-- Start of Given information --

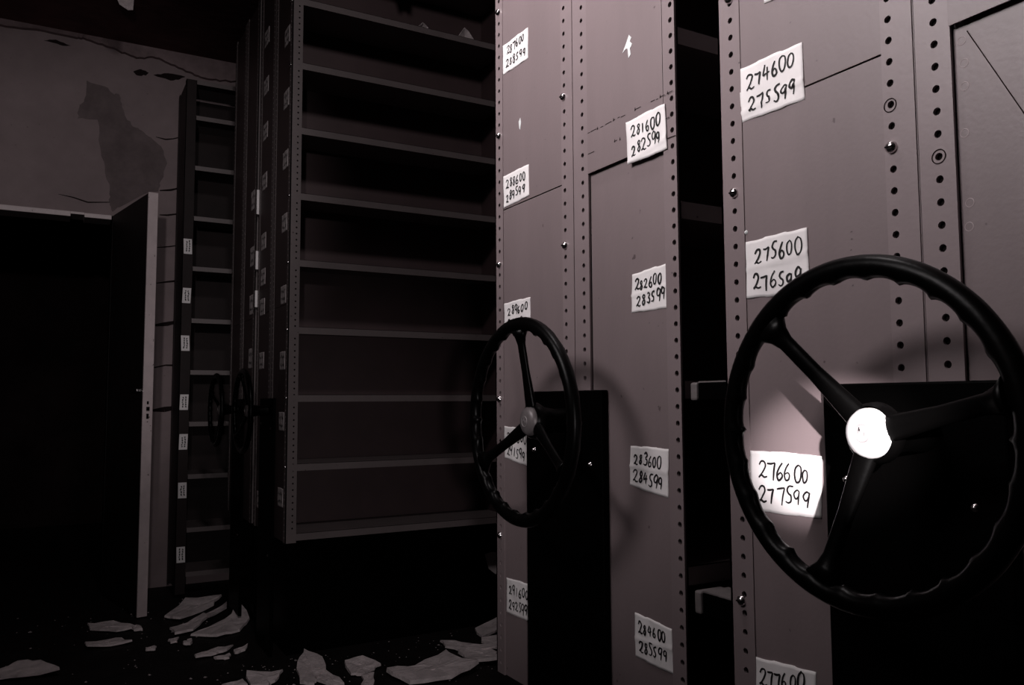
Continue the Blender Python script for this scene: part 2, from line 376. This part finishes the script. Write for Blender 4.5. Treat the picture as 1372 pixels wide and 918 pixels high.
def hand_wheel(root, y0, ang, label, cap, grips=13):
    z0 = .987; xr = .686; xh = .709; Rr = .1635
    b = MB(RUBBER); N = 240; pts = []; rad = []
    rings = []; n = 14
    for i in range(N):
        t = 2*math.pi*i/N; g = math.sin(t*grips); bumpy = .0024*(1-abs(g)**.35)
        c = Vector((xr, y0+Rr*math.cos(t), z0+Rr*math.sin(t))); ra = Vector((0, math.cos(t), math.sin(t))); ring = []
        for k in range(n):
            a = 2*math.pi*k/n; rr = .0118
            w_ = max(0, -math.cos(a)); ring.append(b.bm.verts.new(c+ra*math.cos(a)*(rr-.0012*w_+bumpy*2.6*w_)+Vector((1, 0, 0))*math.sin(a)*(.0105+(bumpy*.9 if math.sin(a) > 0 else 0))))
        rings.append(ring)
    for i in range(N):
        A, B = rings[i], rings[(i+1) % N]
        for k in range(n): f = b.bm.faces.new((A[k], A[(k+1) % n], B[(k+1) % n], B[k])); f.smooth = True
    wh = b.build('hand_wheel', root, label=label); ORG[wh.name] = ORG[root.name]
    for a0 in ang:
        b = MB(RUBBER); a = math.radians(a0); pts = []; rad = []
        for i in range(13):
            t = i/12; r = .012+(Rr-.010-.012)*t; x = xh+.002+(xr-xh)*t
            pts.append((x, y0+r*math.cos(a), z0+r*math.sin(a))); e = max(0, (t-.82)/.18)
            rad.append(.0140-.0045*min(1, t/.5)+.012*e*e)
        b.tube(pts, rad, 14, flat=(.60, 1.0), up=(1, 0, 0)); b.build('spoke', wh)
    b = MB(RUBBER); b.lathe([(.027,.0),(.030,-.004),(.031,-.014),(.024,-.026),(.020,-.05),(.022,-.082)], (xh-.004, y0, z0), (-1, 0, 0), 32)
    b.build('hub', wh)
    b = MB(cap, CAPRING)
    b.lathe([(.0001,.0105),(.0078,.0103)], (xh-.004, y0, z0), (-1, 0, 0), 36)
    b.lathe([(.0078,.0103),(.0080,.0097),(.0092,.0097),(.0094,.0101)], (xh-.004, y0, z0), (-1, 0, 0), 36, mi=1)
    b.lathe([(.0094,.0101),(.016,.0088),(.0215,.0060),(.0248,.0020),(.0252,-.003)], (xh-.004, y0, z0), (-1, 0, 0), 40)
    rnd = random.Random(5)
    for k in range(5):
        yy, zz = y0+rnd.uniform(-.004,.004), z0+rnd.uniform(-.005,.005); b.box(xh-.0152, xh-.0142, yy-.0007, yy+.0007, zz-.002, zz+.002, 1)
    b.build('hub_cap', wh, label='glaring white hub cap with a small round emblem' if cap is CAP else 'dull grey hub cap with a small round emblem')
    return wh

def rack(name, label, yn, yf, seam, strips, phases, plates, shelves, wheel, housing, wheel_label, pm=PAINT, um=UPR, cap=None):
    """double sided mobile rack: yn / yf its two open sides, seam the joint of its two bays"""
    root = thing(name, label, 'mobile shelving', (XE, (yn+yf)/2, 0), 'hand-cranked mobile shelving racks')
    # black carriage under the rack
    b = MB(BLACK); b.box(XE+.06, XE+LEN, yn+.2, yf-.02, .0, ZB-.004); b.build('carriage', root, label='black undercarriage')
    # perforated uprights: (y0, y1, y of the holes) on the end plane, the outer ones angled round the corner
    for (ya, yb, hy, corner), (zp, pt) in zip(strips, phases):
        b = MB(um, HOLESHADE)
        strip(b, (XE-.0015, ya, ZB), (0, 1, 0), (-1, 0, 0), yb-ya, ZB, ZT, hy-ya, z_ph=zp, pitch=pt)
        if corner == 'n': strip(b, (XE-.0015, yn, ZB), (1, 0, 0), (0, -1, 0), .042, ZB, ZT, .027, r=.0036, z_ph=zp+.011, pitch=pt)
        if corner == 'f': strip(b, (XE-.0015, yf, ZB), (1, 0, 0), (0, 1, 0), .042, ZB, ZT, .027, r=.0036, z_ph=zp+.011, pitch=pt)
        if corner == 's': b.box(XE, XE+.035, (yb if ya < seam-.001 else ya)-.0012, (yb if ya < seam-.001 else ya)+.0012, ZB, ZT)
        b.build('upright', root)
    for xx in (XE+1.0, XE+LEN-.04):
        for yy in (yn, seam-.002, yf-.003):
            b = MB(UPR); b.box(xx, xx+.04, yy, yy+.003, ZB, ZT); b.box(xx, xx+.003, yy, yy+(.035 if yy < yf-.01 else -.035), ZB, ZT); b.build('upright', root)
    for (y0, y1, z0, z1, x) in plates:
        b = MB(pm); b.box(x, x+.0014, y0, y1, z0, z1, bev=.0003); b.build('end_plate', root)
    b = MB(BACK); b.box(XE+.035, XE+LEN, seam-.001, seam+.0005, ZB, ZT); b.build('back_sheet', root)
    for xx in (XE+.995, XE+LEN):
        b = MB(BACK); b.box(xx, xx+.0015, yn+.004, yf-.004, ZB, ZT); b.build('divider_sheet', root)
    for z in shelves:
        for y0, y1, lip in ((yn+.0005, seam-.003, yn+.0005), (seam+.003, yf-.0005, yf-.002)):
            b = MB(um); x0 = XE+.006
            b.box(x0, XE+LEN-.005, y0, y1, z+.012, z+.0135); b.box(x0, XE+LEN-.005, lip, lip+.0015, z-.014, z+.0135)
            b.box(x0, XE+LEN-.005, lip+(.0015 if lip < seam else -.012), lip+(.012 if lip < seam else 0), z-.014, z-.0125)
            b.build('shelf', root)
    # gear housing: a shallow black pan over the chain drive, and the hand wheel
    hy0, hy1 = housing; zt = H+.0185
    b = MB(BLACK); b.box(XE-.011, XE+.004, hy0, hy1, .03, zt, bev=.0025); ho = b.build('gear_housing', root, label='tall flat black steel cover behind the wheel'); ORG[ho.name] = ORG[root.name]
    for yy, zz in ((hy0+.034, .914), (hy1-.03, .93), (hy0+.05, .40)):
        b = MB(STEEL); b.lathe([(.0001,.004),(.003,.0035),(.0048,.0)], (XE-.011, yy, zz), (-1, 0, 0), 12); b.build('screw', ho)
    hand_wheel(root, wheel[0], wheel[1], wheel_label, cap or SHADECAP)
    return root

SH = [.502, .769, 1.037, 1.304, 1.571, 1.839, 2.106, 2.373, 2.640, 2.905]
def phase(z, pitch): return (z % pitch, pitch)
# --- the nearest rack, at the right edge of the picture
yn, yf, sm = .252, .8205, .5275
A = rack('mobile_rack', 'nearest mauve-grey rack end at the right, large black wheel with brilliant white hub', yn, yf, sm,
  [(.7795, yf, .7962, 'f'), (sm+.0015, .567, .5572, 's'), (.487, sm-.0015, .5045, 's'), (yn, yn+.04, yn+.02, 'n')],
  [phase(H+.5468, .02425), phase(H+.4229, .02428), phase(H+.3975, .02412), phase(.5, .0242)],
  [(.566, .7805, 1.4075, 2.905, XE-.0003), (.566, .7805, .482, 1.4055, XE), (.292, .4872, 1.4055, 2.905, XE-.0035), (.292, .4872, .482, 1.4085, XE+.004)],
  SH, (.5306, (47, -73, 167)), (.443, .654), 'largest black three-spoke hand wheel with glaring white hub, finger grips along its rim', cap=CAP)
for y, z in ((.7958, 1.3008), (.558, 1.2976), (.8005, .758), (.7958, 1.573), (.5572, 1.845)): bolt(A, XE-.0015, y, z)
for (a, c, q), sd, fo in (
  (('274600','275599',[(0.7827,1.4676),(0.6755,1.4642),(0.6743,1.3910),(0.7791,1.3939)]), 1, (.16,.34)),
  (('275600','276599',[(0.7780,1.2299),(0.6770,1.2308),(0.6756,1.1514),(0.7786,1.1548)]), 2, (.52,.60)),
  (('276600','277599',[(0.7802,0.9547),(0.6657,0.9538),(0.6697,0.8798),(0.7810,0.8778)]), 3, None),
  (('277600','278599',[(0.7824,0.6905),(0.6844,0.6981),(0.6885,0.6205),(0.7840,0.6178)]), 4, None),
  (('273600','274599',[(0.7350,1.6266),(0.6362,1.6182),(0.6365,1.5290),(0.7349,1.5398)]), 5, None)):
    paper_label(A, XE-.0003, q, (a, c), sd, fold=fo, label='white label handwritten %s over %s' % (a, c))
# scuffs, scratch line and bare specks on the end plates
b = MB(CRACK)
for p0, p1, wd in (((.472,1.396),(.405,1.262),.0011),):
    b.box(XE+.0032, XE+.0041, -.0001, .0001, -.0001, .0001)
    n = Vector((-(p1[1]-p0[1]), p1[0]-p0[0])).normalized()*wd/2
    b.q([(XE+.0036,p0[0]+n.x,p0[1]+n.y),(XE+.0036,p0[0]-n.x,p0[1]-n.y),(XE+.0036,p1[0]-n.x,p1[1]-n.y),(XE+.0036,p1[0]+n.x,p1[1]+n.y)])
bmesh.ops.delete(b.bm, geom=[v for v in b.bm.verts if abs(v.co.z) < .01], context='VERTS')
b.build('scratch', A, label='thin dark diagonal scratch')
b = MB(CHALK); b.lathe([(.0001,.0016),(.0022,.0012),(.003,0)], (XE-.0003, .7775, 1.2435), (-1,0,0), 10); b.build('rivet', A)
for yy, zz in ((.558, 1.345), (.5045, 1.2728)):           # worn rings round two holes
    b = MB(CRACK); b.lathe([(.0068,.0004),(.0074,.0006),(.0080,.0004)], (XE-.0015, yy, zz), (-1,0,0), 24); b.build('worn_ring', A)
RINGM = mat('pressed_ring_mark', (.36,.29,.297), .5)
for k in (0, 1, 2, 4, 7, 8):
    b = MB(RINGM); b.lathe([(.0040,.0001),(.0044,.0004),(.0048,.0001)], (XE+.004, .478+.0015*math.sin(5*k), 1.388-.0242*k), (-1,0,0), 16); b.build('ring_mark', A)
rnd = random.Random(31); b = MB(CRACK)
for k in range(7):
    z = 1.215-.011*k+rnd.uniform(-.002,.002); y = .6155+rnd.uniform(-.001,.001); l = rnd.uniform(.001,.0025)
    b.q([(XE-.0004,y+l,z),(XE-.0004,y-l,z+.0006),(XE-.0004,y-l*.8,z+.0018),(XE-.0004,y+l*.6,z+.0014)])
b.m[0] = mat('dull_scuff', (.10,.075,.078), .7); b.build('scuff', A, label='short column of dark scuffs')
# bumpers on its far side, in the narrow gap
for zz, h in ((1.033, .026), (.737, .032)):
    b = MB(BLACK, BUMP); b.box(XE+.001, XE+.05, yf+.001, yf+.058, zz-h/2, zz+h/2, 0, .002); b.box(XE+.0005, XE+.05, yf+.060, yf+.074, zz-h/2, zz+h/2, 1, .003)
    b.box(XE+.002, XE+.05, yf+.001, yf+.058, zz+h/2-.001, zz+h/2+.0015, 1)
    b.build('bumper', A, label='grey-tipped stop block in the gap')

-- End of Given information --

• [Task brief]: Which lines hold the string "picture"? List them all.

• [Result of the task]:
Continue the Blender Python script for this scene: part 2, from line 376. This part finishes the script. Write for Blender 4.5. Treat the picture as 1372 pixels wide and 918 pixels high.
# --- the nearest rack, at the right edge of the picture